A segunda parte da obra começa no terceiro terço do livro, quando um pedido de ajuda no site, de uma senhora idosa paraplégica, espoleta uma viagem de carrinha à Suíça. Com quase todo o elenco junto no mesmo cenário, forçado a interagir, novo mecanismo dramático sacode a atenção do leitor e permite desenvolver as personagens pela sua própria voz, o que acaba por resultar e fazer sentido no todo, devolvendo dinâmica ao livro.
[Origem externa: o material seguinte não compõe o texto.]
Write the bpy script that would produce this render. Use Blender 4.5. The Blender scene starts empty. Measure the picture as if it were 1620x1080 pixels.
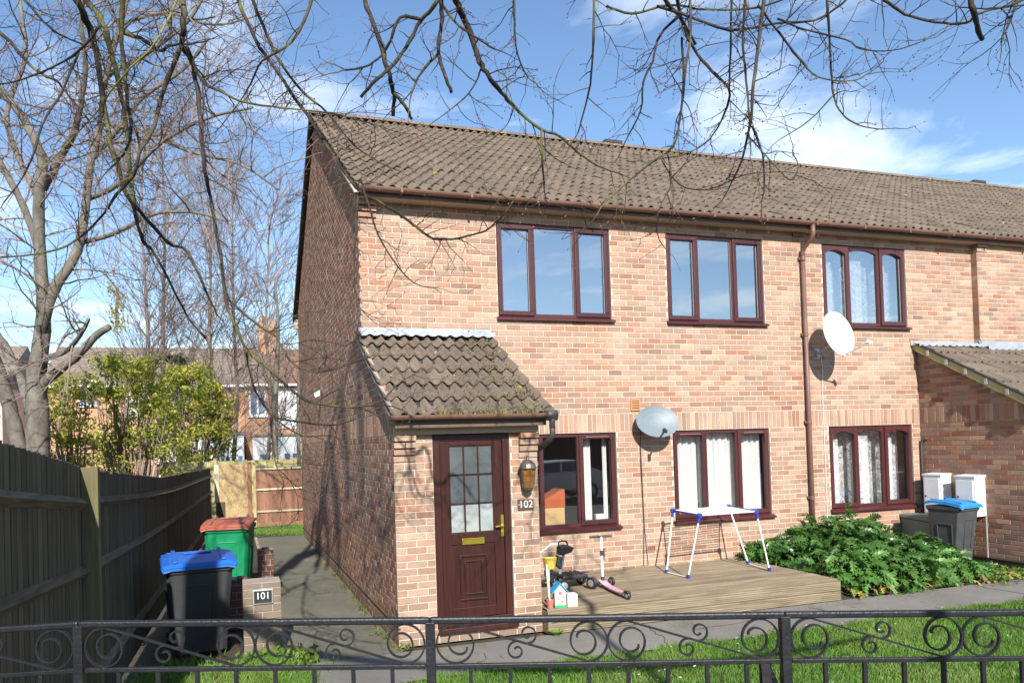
import bpy, math, random
import numpy as np
from mathutils import Vector as V, Matrix, Quaternion
R = math.radians
rnd = random.Random(11)
S = bpy.context.scene
COL = S.collection

# ------------------------------------------------------------------ camera
FOC, PPX, PPY, WPX, HPX = 1159.934, 739.993, 680.453, 1620.0, 1080.0
CAM = V((-1.6471, -9.5123, 1.9392))
_yaw, _pit, _rol = 0.3118, 0.0192, 0.0304
FW = V((math.sin(_yaw) * math.cos(_pit), math.cos(_yaw) * math.cos(_pit), math.sin(_pit)))
_r = V((math.cos(_yaw), -math.sin(_yaw), 0)); _u = _r.cross(FW)
RX = _r * math.cos(_rol) - _u * math.sin(_rol)
UX = _r * math.sin(_rol) + _u * math.cos(_rol)
cam = bpy.data.cameras.new('camera'); cam_o = bpy.data.objects.new('camera', cam); COL.objects.link(cam_o)
cam_o.matrix_world = Matrix(((RX.x, UX.x, -FW.x, CAM.x), (RX.y, UX.y, -FW.y, CAM.y), (RX.z, UX.z, -FW.z, CAM.z), (0, 0, 0, 1)))
cam.sensor_width = 36.0; cam.lens = FOC / WPX * 36.0
cam.shift_x = (WPX / 2 - PPX) / WPX; cam.shift_y = (PPY - HPX / 2) / WPX
cam.clip_start = 0.05; cam.clip_end = 2000
S.camera = cam_o

# ------------------------------------------------------------------ light
SUN = V((-0.173, -1.0, 0.64)).normalized()
w = bpy.data.worlds.new('World'); S.world = w; w.use_nodes = True
nt = w.node_tree; N = nt.nodes; LK = nt.links
for n in list(N): N.remove(n)
out = N.new('ShaderNodeOutputWorld'); bg = N.new('ShaderNodeBackground'); bg.inputs['Strength'].default_value = 0.125
sky = N.new('ShaderNodeTexSky'); sky.sky_type = 'NISHITA'; sky.sun_disc = False
sky.sun_elevation = math.asin(SUN.z); sky.sun_rotation = math.atan2(SUN.x, SUN.y) % (2 * math.pi)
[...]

Todavia este último “acto” soa um pouco inverosímil, por (pelo menos) um facto óbvio: a improbabilidade forte de que todos os infantes e adolescentes do elenco aceitassem, do nada e de bom grado, deixar amigos e tecnologia por um gesto de bondade para com uma desconhecida.
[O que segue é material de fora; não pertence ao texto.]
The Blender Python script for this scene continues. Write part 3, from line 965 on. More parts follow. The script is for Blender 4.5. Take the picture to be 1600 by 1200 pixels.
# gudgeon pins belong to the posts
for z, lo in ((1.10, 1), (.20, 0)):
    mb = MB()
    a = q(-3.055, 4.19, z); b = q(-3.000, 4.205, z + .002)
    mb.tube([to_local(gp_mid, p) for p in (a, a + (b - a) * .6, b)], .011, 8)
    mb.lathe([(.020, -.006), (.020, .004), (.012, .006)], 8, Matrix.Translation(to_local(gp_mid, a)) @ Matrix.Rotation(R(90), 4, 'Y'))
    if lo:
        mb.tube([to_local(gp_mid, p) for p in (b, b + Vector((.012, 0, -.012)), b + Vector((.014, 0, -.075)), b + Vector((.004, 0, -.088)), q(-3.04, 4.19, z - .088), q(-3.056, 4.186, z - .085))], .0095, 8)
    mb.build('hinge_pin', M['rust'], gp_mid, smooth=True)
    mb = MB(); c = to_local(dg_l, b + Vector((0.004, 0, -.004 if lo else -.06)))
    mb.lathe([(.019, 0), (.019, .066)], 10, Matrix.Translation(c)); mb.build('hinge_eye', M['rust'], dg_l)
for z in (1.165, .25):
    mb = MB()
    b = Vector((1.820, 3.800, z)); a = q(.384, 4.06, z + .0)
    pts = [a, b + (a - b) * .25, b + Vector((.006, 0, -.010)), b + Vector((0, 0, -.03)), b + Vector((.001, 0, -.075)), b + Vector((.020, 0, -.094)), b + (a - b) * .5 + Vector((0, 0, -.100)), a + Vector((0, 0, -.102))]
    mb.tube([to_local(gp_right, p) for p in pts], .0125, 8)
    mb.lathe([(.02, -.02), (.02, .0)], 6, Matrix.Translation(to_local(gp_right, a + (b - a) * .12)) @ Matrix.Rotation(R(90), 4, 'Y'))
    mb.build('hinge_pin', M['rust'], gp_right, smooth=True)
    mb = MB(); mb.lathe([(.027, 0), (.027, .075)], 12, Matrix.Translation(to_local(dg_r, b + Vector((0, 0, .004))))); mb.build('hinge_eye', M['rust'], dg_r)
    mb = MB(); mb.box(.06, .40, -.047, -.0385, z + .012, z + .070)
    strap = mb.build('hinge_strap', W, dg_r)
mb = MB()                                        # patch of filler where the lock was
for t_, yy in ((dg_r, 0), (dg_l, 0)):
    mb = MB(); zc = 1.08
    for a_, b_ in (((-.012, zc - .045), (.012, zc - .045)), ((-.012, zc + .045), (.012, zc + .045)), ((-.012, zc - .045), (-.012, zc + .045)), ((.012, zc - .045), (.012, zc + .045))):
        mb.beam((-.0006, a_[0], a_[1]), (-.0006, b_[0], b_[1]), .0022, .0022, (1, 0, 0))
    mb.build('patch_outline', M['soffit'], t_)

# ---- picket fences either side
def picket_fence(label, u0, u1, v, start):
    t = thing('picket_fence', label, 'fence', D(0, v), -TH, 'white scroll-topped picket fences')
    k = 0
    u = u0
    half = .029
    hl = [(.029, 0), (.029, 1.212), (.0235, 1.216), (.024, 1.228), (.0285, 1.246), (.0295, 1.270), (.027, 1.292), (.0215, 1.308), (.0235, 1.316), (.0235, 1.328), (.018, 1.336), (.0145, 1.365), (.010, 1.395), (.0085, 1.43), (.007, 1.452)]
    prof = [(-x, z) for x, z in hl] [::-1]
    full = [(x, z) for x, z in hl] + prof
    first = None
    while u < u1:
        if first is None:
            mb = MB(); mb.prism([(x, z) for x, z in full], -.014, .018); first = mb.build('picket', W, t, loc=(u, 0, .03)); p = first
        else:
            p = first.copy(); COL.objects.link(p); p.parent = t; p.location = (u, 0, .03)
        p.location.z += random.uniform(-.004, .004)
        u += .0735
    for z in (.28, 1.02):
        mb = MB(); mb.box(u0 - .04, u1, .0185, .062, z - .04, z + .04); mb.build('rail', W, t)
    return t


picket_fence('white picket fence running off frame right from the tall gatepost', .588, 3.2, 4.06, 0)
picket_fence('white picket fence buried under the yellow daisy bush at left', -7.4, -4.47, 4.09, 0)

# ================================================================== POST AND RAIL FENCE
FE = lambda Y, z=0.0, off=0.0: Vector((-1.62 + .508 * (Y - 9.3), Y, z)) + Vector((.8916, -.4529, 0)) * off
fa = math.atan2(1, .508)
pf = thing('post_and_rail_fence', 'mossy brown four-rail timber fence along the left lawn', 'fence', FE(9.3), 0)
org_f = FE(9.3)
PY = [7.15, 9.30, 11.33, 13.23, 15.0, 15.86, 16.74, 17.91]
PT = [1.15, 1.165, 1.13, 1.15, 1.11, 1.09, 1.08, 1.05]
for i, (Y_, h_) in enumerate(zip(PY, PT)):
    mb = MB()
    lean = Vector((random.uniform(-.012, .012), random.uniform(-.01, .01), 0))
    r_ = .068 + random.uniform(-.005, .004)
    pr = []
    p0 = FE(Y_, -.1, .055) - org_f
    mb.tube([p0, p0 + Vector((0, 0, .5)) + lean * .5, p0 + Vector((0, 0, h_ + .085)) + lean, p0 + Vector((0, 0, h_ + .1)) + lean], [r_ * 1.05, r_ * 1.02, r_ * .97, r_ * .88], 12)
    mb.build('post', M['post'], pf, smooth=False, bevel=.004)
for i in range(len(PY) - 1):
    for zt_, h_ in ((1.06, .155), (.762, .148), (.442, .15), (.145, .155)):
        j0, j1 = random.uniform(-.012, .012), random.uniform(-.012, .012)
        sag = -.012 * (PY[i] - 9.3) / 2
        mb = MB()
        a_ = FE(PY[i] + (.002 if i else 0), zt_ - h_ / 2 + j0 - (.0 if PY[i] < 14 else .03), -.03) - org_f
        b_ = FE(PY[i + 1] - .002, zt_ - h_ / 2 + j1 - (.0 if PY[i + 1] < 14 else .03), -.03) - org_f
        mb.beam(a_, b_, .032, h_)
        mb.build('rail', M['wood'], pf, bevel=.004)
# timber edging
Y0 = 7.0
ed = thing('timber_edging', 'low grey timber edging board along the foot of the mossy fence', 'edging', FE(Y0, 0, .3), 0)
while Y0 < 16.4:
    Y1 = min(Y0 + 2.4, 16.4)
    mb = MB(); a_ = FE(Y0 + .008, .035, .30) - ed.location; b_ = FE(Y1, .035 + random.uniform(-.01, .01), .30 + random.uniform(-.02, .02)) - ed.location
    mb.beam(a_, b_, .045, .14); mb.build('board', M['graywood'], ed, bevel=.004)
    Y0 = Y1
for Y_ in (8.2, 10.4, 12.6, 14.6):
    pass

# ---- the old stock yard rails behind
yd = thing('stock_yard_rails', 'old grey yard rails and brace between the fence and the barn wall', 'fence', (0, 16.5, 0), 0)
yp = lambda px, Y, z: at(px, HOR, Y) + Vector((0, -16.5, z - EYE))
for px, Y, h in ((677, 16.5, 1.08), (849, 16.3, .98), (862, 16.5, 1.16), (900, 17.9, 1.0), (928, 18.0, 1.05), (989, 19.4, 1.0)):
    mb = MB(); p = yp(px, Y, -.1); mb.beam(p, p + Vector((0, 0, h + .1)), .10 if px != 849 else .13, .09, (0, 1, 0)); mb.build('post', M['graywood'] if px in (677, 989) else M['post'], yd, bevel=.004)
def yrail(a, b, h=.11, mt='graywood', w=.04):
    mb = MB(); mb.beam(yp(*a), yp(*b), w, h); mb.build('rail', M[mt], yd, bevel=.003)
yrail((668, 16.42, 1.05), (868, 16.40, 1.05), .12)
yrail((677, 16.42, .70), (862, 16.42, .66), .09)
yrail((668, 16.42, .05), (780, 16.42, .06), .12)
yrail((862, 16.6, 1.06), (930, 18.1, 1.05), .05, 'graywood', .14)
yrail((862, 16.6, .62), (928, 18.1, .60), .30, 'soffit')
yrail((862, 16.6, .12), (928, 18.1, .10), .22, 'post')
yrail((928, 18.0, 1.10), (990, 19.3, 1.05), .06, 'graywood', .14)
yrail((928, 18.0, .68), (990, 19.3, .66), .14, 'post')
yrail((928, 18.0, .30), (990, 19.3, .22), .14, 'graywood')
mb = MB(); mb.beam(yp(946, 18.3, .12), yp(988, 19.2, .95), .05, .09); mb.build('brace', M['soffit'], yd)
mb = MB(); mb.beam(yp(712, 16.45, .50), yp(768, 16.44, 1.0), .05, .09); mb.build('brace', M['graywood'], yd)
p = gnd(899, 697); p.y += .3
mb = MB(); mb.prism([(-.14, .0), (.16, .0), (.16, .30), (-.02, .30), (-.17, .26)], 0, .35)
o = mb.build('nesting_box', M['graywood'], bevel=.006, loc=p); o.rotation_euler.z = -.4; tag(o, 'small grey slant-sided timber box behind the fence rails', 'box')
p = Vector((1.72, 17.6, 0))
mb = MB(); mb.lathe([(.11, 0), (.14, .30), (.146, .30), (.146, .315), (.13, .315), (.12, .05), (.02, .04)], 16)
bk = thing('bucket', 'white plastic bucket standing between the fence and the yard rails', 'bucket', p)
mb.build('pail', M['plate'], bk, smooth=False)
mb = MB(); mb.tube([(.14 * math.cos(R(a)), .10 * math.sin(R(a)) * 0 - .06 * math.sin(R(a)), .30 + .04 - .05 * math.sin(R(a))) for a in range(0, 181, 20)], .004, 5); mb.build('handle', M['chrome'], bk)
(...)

Outro ponto bem conseguido do livro são os diálogos. Tensos, ágeis e curtos, conferindo naturalidade a momentos normalmente marcados pelo excesso de pontuação e verbos sinónimos ou alegóricos de dizer ou falar. O mal é cortado pela raiz e nem os travessões são poupados, contribuindo visual e mentalmente para uma leitura mais sincronizada com a velocidade do pensamento e da oralidade.

Em jeito de balanço, o optimismo amargo e a fé quase desesperada e cega de Daniel, acaba por dar o tom às duas centenas e meia de páginas do Índice Médio de Felicidade, e evolui para uma força mobilizadora e finalmente catártica no desenlace. Mas não se deixem enganar. Apesar de ter todos os ingredientes para uma mistura de emoções baratas e manipulação básica dos sentimentos do leitor, este livro de David Machado, reeditado recentemente, escapa nos interstícios dessa malha em que tantos se deixam enredar, para conseguir um retrato bem gizado de um período ainda em cicatrização que marcou tantas famílias e anónimos, e uma criação que, sem a perfeição dos ungidos, tem uma escrita limpa e sem truques, cada vez mais rara e bem acima da média para os chamados “bestsellers”, rótulo que o preconceito não permite associar à literatura de qualidade. Os rótulos são a forma mais preguiçosa e fútil de arrumar as realidade, e a literatura não é excepção. Ignorem-nos, porque a felicidade também se faz destas boas surpresas.